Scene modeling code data
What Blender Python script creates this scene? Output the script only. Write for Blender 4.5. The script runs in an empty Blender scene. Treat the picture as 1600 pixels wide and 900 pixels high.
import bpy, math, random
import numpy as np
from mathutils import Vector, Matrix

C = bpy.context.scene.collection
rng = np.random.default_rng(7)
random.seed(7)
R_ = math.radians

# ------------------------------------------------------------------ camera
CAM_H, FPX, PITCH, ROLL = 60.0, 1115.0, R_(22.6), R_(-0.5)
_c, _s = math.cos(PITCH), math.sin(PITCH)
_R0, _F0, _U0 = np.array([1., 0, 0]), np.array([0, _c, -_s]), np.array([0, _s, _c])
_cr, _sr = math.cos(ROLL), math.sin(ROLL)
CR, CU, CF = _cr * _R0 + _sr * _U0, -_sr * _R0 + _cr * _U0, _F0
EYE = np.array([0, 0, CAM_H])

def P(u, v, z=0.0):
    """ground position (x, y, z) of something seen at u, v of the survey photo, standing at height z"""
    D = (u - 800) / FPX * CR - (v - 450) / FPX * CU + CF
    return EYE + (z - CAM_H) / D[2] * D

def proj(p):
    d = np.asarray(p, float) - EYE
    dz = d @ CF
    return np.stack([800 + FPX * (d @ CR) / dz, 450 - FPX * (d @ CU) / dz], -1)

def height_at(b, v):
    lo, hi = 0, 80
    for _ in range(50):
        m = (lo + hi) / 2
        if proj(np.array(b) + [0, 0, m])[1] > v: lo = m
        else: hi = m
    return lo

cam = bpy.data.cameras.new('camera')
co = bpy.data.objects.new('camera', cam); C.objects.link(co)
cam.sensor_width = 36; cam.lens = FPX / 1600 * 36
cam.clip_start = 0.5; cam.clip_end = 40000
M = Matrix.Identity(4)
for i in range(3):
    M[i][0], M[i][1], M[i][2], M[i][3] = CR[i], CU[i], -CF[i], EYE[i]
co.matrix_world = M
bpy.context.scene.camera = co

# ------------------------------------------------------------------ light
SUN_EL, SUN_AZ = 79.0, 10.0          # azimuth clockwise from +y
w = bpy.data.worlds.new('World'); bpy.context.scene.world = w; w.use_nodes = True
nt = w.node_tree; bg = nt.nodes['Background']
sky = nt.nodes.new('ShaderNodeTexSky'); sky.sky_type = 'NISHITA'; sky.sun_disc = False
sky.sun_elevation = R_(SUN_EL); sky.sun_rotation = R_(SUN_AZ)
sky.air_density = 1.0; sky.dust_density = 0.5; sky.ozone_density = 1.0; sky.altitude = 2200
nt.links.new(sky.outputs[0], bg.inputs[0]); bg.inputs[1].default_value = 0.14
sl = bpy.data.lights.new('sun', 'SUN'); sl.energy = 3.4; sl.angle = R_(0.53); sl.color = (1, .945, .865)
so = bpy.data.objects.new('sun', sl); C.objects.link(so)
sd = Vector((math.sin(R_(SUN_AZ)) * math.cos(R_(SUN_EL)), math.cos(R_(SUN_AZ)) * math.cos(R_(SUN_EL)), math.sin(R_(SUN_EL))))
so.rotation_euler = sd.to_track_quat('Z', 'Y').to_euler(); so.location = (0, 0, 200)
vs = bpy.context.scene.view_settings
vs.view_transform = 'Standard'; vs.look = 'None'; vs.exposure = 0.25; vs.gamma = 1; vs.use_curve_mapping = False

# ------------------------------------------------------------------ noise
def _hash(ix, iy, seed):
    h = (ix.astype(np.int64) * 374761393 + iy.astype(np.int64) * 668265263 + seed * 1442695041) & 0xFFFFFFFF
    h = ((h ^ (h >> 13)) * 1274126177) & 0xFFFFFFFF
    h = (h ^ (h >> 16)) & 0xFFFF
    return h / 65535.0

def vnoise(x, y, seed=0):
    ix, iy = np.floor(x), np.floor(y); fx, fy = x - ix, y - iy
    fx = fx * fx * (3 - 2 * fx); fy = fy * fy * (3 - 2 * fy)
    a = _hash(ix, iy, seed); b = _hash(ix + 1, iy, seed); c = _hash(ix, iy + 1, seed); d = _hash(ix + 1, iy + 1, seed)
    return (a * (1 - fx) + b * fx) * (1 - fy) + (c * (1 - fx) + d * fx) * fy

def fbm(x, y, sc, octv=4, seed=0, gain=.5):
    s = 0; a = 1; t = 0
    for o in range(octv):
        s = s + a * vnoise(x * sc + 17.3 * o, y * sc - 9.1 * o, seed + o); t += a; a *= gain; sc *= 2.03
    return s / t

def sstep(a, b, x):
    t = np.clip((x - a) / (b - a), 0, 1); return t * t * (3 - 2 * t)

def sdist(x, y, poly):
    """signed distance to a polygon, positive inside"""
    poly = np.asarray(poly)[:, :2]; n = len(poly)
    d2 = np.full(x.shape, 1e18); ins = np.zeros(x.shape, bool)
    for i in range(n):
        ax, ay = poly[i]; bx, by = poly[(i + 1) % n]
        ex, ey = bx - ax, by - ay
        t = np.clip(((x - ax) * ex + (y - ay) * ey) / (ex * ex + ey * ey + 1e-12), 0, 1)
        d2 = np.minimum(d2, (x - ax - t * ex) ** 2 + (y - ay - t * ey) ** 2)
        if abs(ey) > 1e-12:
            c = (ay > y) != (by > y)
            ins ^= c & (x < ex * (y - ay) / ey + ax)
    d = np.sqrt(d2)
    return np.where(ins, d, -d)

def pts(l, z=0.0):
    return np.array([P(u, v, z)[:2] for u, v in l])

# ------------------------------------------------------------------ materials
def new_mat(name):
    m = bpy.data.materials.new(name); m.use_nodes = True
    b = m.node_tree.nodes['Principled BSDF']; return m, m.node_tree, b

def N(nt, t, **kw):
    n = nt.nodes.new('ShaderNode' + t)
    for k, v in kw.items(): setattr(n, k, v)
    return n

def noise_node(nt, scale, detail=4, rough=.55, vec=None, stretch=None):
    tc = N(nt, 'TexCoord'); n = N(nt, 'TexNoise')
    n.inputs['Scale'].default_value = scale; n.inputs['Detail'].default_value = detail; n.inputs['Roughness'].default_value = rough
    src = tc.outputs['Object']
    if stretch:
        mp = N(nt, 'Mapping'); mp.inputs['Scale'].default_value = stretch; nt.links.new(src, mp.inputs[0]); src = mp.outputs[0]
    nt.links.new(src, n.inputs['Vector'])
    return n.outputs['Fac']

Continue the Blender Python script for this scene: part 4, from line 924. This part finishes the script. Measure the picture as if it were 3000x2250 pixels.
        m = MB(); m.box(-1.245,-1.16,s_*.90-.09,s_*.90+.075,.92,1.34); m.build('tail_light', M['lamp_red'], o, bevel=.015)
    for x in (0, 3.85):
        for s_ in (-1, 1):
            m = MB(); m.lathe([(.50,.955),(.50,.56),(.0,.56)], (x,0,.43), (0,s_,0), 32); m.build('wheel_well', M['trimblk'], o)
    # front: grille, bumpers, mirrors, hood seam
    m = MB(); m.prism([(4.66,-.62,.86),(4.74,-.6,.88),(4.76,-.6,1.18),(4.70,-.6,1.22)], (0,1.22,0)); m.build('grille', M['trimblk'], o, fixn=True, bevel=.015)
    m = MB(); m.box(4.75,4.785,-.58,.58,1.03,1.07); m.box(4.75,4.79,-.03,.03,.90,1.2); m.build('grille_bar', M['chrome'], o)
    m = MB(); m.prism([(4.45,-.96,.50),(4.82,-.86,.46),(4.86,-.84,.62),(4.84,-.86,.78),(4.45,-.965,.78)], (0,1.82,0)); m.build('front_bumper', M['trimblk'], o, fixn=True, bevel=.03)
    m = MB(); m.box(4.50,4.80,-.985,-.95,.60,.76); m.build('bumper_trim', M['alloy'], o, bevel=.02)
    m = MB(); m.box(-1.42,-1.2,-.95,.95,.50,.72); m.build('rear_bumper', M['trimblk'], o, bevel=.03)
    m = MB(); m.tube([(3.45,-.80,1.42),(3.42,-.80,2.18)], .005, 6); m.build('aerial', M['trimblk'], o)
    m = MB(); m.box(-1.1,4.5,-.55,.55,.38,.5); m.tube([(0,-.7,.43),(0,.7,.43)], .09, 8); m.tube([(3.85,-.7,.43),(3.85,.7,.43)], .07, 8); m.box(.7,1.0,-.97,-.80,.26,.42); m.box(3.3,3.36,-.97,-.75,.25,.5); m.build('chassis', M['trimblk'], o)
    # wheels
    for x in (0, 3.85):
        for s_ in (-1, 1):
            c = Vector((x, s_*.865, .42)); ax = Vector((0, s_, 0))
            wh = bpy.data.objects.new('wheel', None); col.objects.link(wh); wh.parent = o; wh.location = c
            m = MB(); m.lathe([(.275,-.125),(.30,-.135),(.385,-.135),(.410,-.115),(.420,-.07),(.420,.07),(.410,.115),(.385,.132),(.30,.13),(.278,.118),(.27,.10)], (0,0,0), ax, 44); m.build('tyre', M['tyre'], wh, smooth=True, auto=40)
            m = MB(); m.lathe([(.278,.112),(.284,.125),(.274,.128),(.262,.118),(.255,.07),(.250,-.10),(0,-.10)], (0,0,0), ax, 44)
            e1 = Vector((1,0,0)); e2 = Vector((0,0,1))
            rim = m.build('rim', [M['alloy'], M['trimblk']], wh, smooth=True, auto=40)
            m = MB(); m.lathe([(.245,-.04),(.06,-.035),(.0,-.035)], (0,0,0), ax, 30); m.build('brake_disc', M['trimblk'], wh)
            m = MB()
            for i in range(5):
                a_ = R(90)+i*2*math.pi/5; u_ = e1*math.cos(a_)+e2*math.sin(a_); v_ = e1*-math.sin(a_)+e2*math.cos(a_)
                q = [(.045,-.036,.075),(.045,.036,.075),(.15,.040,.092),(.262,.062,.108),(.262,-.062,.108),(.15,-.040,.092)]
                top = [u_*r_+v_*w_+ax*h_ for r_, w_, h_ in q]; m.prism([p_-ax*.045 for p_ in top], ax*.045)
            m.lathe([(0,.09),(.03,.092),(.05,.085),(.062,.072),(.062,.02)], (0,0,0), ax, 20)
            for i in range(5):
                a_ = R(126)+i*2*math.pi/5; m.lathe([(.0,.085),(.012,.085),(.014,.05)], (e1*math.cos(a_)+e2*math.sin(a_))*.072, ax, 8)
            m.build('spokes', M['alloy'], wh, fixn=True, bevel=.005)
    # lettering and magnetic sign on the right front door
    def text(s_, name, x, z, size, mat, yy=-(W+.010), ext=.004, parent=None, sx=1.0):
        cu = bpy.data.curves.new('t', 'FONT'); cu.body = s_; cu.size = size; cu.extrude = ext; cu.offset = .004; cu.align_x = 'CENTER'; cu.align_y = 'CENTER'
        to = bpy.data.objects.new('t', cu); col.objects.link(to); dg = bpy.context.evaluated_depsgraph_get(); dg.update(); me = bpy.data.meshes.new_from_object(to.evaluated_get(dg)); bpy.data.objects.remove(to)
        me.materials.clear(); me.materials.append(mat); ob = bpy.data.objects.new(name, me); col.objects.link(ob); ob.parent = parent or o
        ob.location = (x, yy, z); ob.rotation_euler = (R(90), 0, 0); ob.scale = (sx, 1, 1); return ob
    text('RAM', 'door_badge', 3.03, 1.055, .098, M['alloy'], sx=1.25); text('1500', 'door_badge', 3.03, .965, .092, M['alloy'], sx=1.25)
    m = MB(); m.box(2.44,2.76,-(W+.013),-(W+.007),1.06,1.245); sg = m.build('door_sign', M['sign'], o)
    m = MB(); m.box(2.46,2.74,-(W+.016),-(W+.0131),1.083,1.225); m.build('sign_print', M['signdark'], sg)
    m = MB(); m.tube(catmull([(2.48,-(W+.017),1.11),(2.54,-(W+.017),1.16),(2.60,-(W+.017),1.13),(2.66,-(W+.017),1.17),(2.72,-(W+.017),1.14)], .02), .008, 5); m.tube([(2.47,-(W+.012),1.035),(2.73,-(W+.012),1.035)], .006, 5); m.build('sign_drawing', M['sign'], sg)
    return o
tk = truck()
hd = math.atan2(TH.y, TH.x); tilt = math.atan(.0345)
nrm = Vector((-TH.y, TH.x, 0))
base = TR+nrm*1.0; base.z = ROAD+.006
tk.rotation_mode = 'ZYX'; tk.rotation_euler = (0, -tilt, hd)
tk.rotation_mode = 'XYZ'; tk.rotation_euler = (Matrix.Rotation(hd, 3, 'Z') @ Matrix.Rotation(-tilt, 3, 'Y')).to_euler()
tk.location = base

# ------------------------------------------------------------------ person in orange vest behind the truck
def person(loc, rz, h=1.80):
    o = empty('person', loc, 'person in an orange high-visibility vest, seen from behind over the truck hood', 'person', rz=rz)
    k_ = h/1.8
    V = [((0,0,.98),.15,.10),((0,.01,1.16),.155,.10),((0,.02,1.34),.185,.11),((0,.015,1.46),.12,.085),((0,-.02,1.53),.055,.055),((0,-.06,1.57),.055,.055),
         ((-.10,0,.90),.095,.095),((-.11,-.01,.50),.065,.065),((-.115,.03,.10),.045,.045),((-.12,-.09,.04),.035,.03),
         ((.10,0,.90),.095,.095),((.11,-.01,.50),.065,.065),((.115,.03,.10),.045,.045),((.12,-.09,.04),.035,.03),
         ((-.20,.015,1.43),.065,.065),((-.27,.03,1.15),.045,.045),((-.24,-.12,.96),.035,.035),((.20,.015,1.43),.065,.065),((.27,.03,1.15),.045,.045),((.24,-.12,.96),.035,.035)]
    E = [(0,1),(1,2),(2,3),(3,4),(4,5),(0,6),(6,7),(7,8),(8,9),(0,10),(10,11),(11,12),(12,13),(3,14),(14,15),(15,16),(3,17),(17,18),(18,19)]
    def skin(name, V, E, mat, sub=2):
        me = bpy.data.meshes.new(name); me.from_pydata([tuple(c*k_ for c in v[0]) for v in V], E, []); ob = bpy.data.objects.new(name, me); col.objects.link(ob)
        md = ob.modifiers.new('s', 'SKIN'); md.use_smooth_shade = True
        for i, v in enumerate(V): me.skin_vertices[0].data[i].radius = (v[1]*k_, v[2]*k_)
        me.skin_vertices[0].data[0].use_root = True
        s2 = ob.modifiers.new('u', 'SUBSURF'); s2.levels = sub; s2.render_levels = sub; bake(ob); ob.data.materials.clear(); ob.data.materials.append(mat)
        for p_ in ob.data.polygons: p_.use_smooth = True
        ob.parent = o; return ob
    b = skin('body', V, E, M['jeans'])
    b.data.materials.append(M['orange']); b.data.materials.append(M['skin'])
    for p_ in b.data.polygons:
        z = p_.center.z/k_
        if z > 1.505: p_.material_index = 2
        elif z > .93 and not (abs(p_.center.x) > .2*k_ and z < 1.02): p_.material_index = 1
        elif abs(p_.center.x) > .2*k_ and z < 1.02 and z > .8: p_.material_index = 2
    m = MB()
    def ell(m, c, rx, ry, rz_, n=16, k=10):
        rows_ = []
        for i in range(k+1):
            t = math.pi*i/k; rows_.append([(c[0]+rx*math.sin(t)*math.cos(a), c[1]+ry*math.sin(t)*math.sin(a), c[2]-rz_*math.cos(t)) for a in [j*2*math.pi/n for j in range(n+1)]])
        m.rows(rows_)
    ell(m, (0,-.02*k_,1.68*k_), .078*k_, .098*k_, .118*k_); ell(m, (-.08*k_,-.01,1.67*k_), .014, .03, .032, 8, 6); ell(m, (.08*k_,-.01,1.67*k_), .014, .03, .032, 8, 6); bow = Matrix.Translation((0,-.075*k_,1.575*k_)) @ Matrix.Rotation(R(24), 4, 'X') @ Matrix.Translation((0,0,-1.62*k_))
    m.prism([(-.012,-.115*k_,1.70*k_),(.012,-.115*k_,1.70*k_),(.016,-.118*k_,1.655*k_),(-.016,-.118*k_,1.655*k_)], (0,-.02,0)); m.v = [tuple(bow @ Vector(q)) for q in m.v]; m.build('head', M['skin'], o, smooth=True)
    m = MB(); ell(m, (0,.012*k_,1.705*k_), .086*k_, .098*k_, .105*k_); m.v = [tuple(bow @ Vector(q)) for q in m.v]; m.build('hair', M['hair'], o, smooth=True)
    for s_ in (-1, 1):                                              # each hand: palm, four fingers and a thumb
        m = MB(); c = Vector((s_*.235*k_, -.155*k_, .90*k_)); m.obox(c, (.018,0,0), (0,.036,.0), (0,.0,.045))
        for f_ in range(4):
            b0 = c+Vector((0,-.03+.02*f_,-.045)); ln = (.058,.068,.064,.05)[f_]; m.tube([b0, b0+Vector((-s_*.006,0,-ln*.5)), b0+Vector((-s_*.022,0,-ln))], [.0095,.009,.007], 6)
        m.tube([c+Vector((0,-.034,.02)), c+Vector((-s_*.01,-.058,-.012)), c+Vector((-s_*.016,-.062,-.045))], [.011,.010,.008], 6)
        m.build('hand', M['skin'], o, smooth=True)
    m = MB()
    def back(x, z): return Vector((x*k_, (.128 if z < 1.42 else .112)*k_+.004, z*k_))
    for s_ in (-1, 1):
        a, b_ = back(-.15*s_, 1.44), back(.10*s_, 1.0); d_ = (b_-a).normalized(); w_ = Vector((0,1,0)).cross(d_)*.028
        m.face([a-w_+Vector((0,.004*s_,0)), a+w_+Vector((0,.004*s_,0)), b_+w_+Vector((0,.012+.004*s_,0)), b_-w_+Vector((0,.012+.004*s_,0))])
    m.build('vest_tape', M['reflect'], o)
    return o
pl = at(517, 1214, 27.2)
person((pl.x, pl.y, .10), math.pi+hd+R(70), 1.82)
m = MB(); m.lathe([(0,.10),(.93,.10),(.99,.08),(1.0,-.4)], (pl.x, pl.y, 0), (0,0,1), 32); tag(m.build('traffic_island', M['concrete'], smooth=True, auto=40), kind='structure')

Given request
Please output the exact lines of the records above, beginning with the first and stopping after the line that holds "EYE = np.array([0, 0, CAM_H])", and nothing else.

Exercise response
What Blender Python script creates this scene? Output the script only. Write for Blender 4.5. The script runs in an empty Blender scene. Treat the picture as 1600 pixels wide and 900 pixels high.
import bpy, math, random
import numpy as np
from mathutils import Vector, Matrix

C = bpy.context.scene.collection
rng = np.random.default_rng(7)
random.seed(7)
R_ = math.radians

# ------------------------------------------------------------------ camera
CAM_H, FPX, PITCH, ROLL = 60.0, 1115.0, R_(22.6), R_(-0.5)
_c, _s = math.cos(PITCH), math.sin(PITCH)
_R0, _F0, _U0 = np.array([1., 0, 0]), np.array([0, _c, -_s]), np.array([0, _s, _c])
_cr, _sr = math.cos(ROLL), math.sin(ROLL)
CR, CU, CF = _cr * _R0 + _sr * _U0, -_sr * _R0 + _cr * _U0, _F0
EYE = np.array([0, 0, CAM_H])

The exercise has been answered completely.